Таким же образом мы ответили бы на вопросы, которые можно задать себе о мире до человека. Когда мы говорили выше, что не существует мира без Экзистенции, которая несет его структуру, нам можно было возразить, что мир, однако, предшествует человеку, что земля, по всей видимости, — это единственная населенная планета и, таким образом, философские взгляды оказываются несовместимыми с самыми достоверными фактами. На самом деле только абстрактная рефлексия интеллектуализма несовместима с плохо понятыми «фактами». Что именно хотят сказать, говоря о том, что мир существовал до человеческих сознаний? Например, говорят, что земля произошла из первичной туманности, где еще не были собраны необходимые для жизни условия. Однако каждое из этих слов, как и всякое физическое уравнение, предполагает наш донаучный опыт мира, и эта отсылка к пережитому миру способствует установлению их действительного значения. Ничто и никогда не позволит мне понять, что будто бы возможна никем не видимая туманность. Лапласова туманность не позади нас, у нашего истока, она перед нами, в культурном мире. И с другой стороны, что хотят сказать, когда говорят, что нет мира без бытия в мире? Не то, что мир конституирован сознанием, а что, наоборот, сознание всегда обнаруживает себя уже действующим в мире. В целом же, таким образом, истинно, что существует природа — не такая, какой ее представляет наука, а такая, какой ее показывает восприятие, и что даже свет сознания — это, как говорит Хайдеггер, lumen naturale, данный самому себе.

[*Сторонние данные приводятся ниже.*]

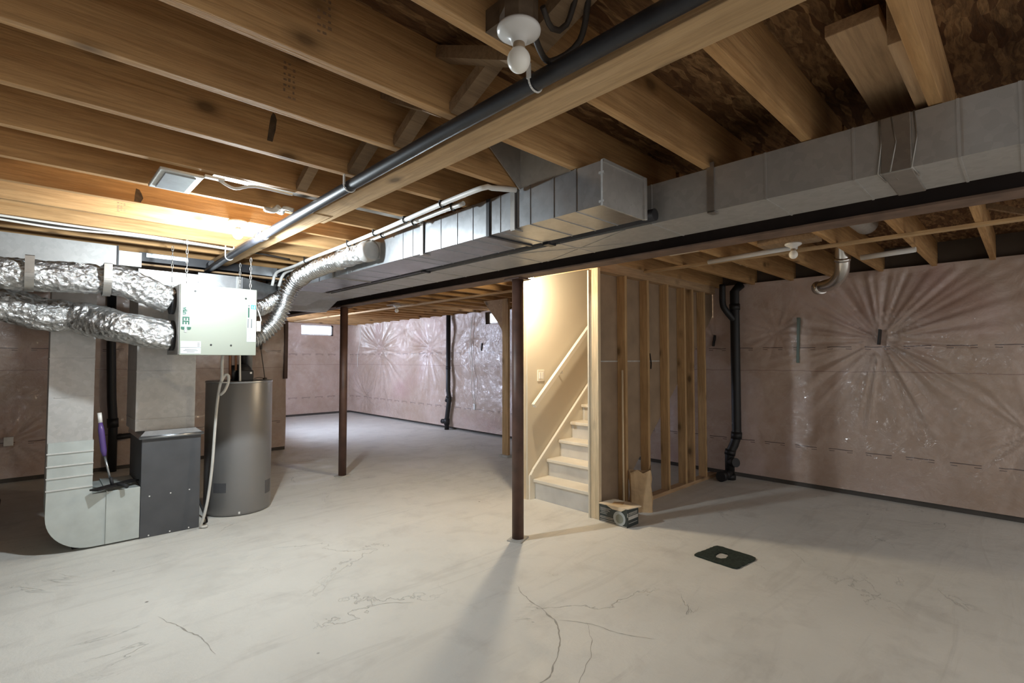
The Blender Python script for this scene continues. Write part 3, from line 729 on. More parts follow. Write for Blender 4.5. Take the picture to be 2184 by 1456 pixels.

Во всяком случае, скажут нам еще, мир будет продолжаться после меня, другие люди будут воспринимать его, когда меня в нем уже не будет. Но возможно ли вообще воспринимать других людей в мире после или даже при моей жизни, если действительно мое наличие в мире — это условие его возможности? В перспективе темпорализации замечания, которые были сделаны выше в отношении проблемы другого, проясняются. В восприятии другого, говорили мы, я преодолеваю в интенции ту бесконечную дистанцию, которая всегда будет отделять мою субъективность от другой, я преодолеваю концептуальную невозможность для меня другого «для себя», потому что я констатирую другое поведение, другое присутствие в мире. Теперь, когда мы лучше разобрались в понятии наличного бытия (presence), связали наличное бытие у себя с наличным бытием в мире и отождествили cogito с вовлеченностью в мир, мы лучше понимаем, как можно обнаружить другого у виртуального начала его видимых поступков. Несомненно, другой никогда не будет существовать для нас так же, как мы сами, это всегда наш меньший брат, в нем мы никогда не соучаствуем, как это происходит в нас самих, в напоре темпорализации. Но две временности не исключают друг друга как два сознания, поскольку каждая узнает о себе, только проецируя себя в настоящее, и в настоящем они могут переплетаться. Как мое живое настоящее открыто прошлому, которое я, однако, уже не переживаю, и будущему, которое я еще не переживаю и, может быть, не буду переживать никогда, оно может также открыться иным, не проживаемым мной временностям и обладать социальным горизонтом, так что мой мир оказывается увеличенным до размеров коллективной истории, которую моя частная экзистенция подхватывает (reprend) и осваивает. Все проблемы трансценденции находят свое разрешение в толще дообъективного настоящего, где мы обнаруживаем нашу телесность, социальность, предшествование мира, т. е. исходную точку «экспликаций», в той мере, в которой они законны, и в то же время — основание нашей свободы.